As nuvens pesadas da economia elevam à potência máxima as dificuldades políticas do lulismo. Desde o primeiro dia do segundo mandato da Dutra de saias, ciente do fim do ciclo econômico que já estava claro nas eleições de 2014 (somente os crédulos acreditaram que vaca não tossiria), portanto de mergulho do governo num ciclo de crise, Lula se mexe freneticamente, em vários movimentos. Observo que esses movimentos não são retilíneos, mas contraditórios. Os problemas desses movimentos, é que, de tão contraditórios, em vez de produzir a síntese dialética podem acabar em soma zero.

Antes mesmo da posse de Dilma, de olho no crescimento da campanha de “voto crítico” no segundo turno, ciente da hipótese certa do fim da aliança com o PMDB e do desgaste do PT (já evidente em junho de 2013), Lula discretamente estimulou movimentos sociais como o MST e o MTST e parlamentares do PSOL a iniciar entendimentos visando compor um novo bloco popular. A aposta era inteligente. Caso o bloco popular crescesse, seria por ele e a partir de um programa repaginado que sairiam as novidades da campanha do terceiro mandato. Haveria muito a dizer das peripécias malogradas de montagem desse bloco. Contudo, por questão de espaço arremato que o último suspiro da possibilidade do lulismo compor com novas forças populares aconteceu nesta quarta-feira, quando simbolicamente o PT resolveu atravessar, mais uma vez, o Rubicão e "fechar questão" no apoio às MPs 664/5, entregando, em definitivo, o futuro às receitas amargas de Joaquim Levy.
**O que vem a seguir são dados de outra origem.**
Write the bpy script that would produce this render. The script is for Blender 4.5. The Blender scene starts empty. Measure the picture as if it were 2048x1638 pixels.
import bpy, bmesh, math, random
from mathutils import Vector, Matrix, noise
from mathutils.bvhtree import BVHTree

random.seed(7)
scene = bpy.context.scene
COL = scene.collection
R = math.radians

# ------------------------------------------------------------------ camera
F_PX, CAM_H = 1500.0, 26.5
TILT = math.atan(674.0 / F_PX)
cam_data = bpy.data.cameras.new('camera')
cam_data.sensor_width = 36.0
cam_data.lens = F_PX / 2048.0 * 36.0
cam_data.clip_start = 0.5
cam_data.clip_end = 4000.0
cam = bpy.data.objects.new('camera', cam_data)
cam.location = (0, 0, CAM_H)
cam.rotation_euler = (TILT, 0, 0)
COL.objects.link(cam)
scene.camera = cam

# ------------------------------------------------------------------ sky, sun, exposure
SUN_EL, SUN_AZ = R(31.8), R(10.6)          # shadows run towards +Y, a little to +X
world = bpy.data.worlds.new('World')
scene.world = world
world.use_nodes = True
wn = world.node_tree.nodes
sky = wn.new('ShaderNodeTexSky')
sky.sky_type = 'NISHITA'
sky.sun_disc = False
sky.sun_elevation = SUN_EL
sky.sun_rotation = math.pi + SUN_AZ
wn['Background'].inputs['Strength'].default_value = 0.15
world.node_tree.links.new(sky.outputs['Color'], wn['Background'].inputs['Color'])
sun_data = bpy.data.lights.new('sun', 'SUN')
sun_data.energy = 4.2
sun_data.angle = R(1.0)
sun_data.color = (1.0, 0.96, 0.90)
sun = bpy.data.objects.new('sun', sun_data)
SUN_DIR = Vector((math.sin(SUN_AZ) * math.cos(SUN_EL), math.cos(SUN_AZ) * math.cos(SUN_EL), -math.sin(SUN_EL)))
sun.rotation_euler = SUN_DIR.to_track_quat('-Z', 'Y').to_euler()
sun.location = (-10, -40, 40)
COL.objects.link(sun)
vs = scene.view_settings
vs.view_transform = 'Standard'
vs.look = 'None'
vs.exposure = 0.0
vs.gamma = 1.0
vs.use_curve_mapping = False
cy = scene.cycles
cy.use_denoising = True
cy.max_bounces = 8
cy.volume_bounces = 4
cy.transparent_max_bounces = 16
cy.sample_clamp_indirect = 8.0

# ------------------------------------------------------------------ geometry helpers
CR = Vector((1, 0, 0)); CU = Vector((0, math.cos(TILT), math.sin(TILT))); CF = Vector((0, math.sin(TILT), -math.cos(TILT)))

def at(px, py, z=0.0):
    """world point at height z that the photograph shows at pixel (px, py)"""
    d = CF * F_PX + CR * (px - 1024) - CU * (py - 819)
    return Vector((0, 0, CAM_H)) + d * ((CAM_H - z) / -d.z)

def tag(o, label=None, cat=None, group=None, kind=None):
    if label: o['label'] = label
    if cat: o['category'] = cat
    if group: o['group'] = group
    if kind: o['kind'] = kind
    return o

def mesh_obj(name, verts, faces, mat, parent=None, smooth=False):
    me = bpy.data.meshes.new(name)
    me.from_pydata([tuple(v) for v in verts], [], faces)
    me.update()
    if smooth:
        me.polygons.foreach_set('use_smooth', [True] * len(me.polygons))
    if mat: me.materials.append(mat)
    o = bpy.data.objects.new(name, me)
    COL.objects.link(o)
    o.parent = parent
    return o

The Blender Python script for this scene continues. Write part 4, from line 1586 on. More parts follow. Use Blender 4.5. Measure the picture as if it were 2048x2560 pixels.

Existem controvérsias teóricas (prometo outro artigo a respeito), mas o êxito do lulismo, enquanto durou, consistiu numa espécie de arbitragem bonapartista (ou seja, pelo alto e partir do Estado) dos interesses do capital e do trabalho. Nos bons tempos, quando se olhava a composição dos ministérios, além do apoio de praticamente todas as organizações relevantes de trabalhadores e empresários, parecia que a “Era Vargas” ressurgiu. A tese foi verdadeira por poucos anos, enquanto aconteceu um tipo de crescimento econômico que em maior ou menor grau beneficiava a todos. Quando sobreveio a crise e as políticas anticíclicas se exauriram, o pacto se desfaz, e o capital, mais uma vez, se encaminhou para os remédios “clássicos”, anteviu na desregulamentação do trabalho a possibilidade de saída da crise. 

Lula não será Vargas, menos pelas aparências da interpelação policlassista e da arquitetura corporativa de ambos os pactos políticos, mas porque a nave Brasil em 2018 se parece menos com 1950 e mais com 1984. Nos anos 80, o Estado Desenvolvimentista que vinha de 1930 quebrou, e as novidades das respostas (à época) classistas e republicanas do PT e da CUT apareceram como um raio em céu azul. No apogeu do fascismo, Gramsci afirmou que a Itália não precisava de um líder carismático, mas de um “Maquiavel coletivo”. Desculpem-me a obscuridade, mas o Brasil precisa de uma vontade coletiva nova, um “Ruy Barbosa coletivo” misturado com um “Lula coletivo 1980”. Não se quer repetir o passado, mas produzir novas sínteses.